Saturday, February 6, 2010

On the mat as it is in life

When my legs begin shaking in utkatasana (chair or fierce pose) I deepen my breathing. I draw my attention to my feet and notice where my weight is resting. I let a little ease open my upper back, relax my shoulders and open my heart with my exhale. The intensity of heat in my thighs begins to scream at me and I take in a longer inhale, pressing out my exhale with deliberate evenness. I might roll my wrists, or lift my toes. The shaking does not stop, but my panic has left me. The shaking does not stop, but my body understands that this is a moment of possibility. I am not hurting myself. I will feel no ill effects. I am simply breathing through the hard stuff, to strengthen and to help release my tendencies to effort where I do not need to exert energy, like in my shoulders.

The gratitude I feel as I fold into uttanasana (standing forward fold) is a combination of amazement at the flood of sensations from the physical change of pose, and a deep rush of joy that I am able to be in utkatasana and to shift into uttanasana.

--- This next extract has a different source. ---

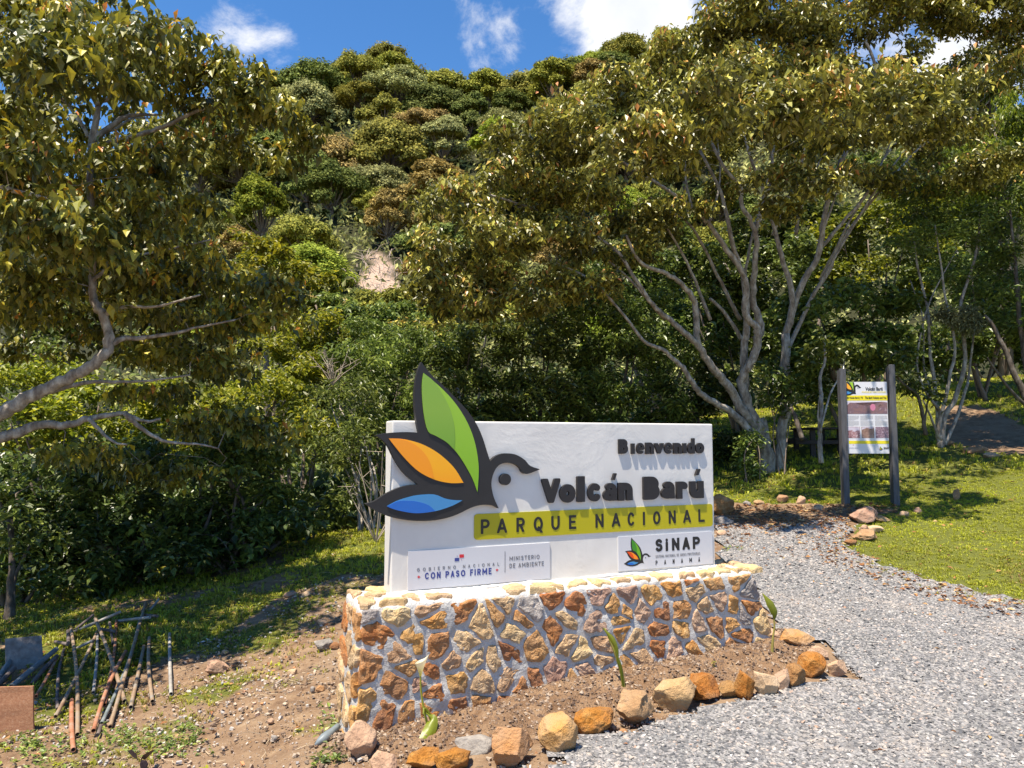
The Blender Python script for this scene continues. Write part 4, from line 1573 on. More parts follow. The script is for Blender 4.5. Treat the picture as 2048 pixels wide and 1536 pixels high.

I can clearly remember that when I began practicing yoga even holding utkatasana for 3 breaths made "fierce pose" an apt name for the asana. Teachers would say, sit back as though you were resting in a chair, and I would reach desperately at the word "resting" and "chair" as if they would save my wildly aching leg muscles. The concept of resting in a posture that is strenuous was quite new to me. It still amazes me, every time. I may feel the shaking after a longer period of time, but I will always continue to have those moments on the mat that ask me to reinvent myself, to investigate how I approach my own life in that moment.

The breath illuminates the moment and brings awareness into my life off the mat. A friend recently gave me driving instructions, saying, "Now remember this is a country road and it will wind, there will be turns and pieces that go off in other directions. It is a simpler way. Just stay on the road and when it feels confusing, just breathe into it, and you will get to where you see the signs. The signs are large and clear."

How well that describes the practice! The fear rises, the legs shake, the worst appears in the mind, the emotions ask for sympathy, the mind doubts and portrays all the obvious shortcomings or devastating consequences. Breathing in and breathing out I can let all that go and see the signs, so large and clear. Yes the path will turn, will twist, will splinter off; and I continue to explore the simpler way.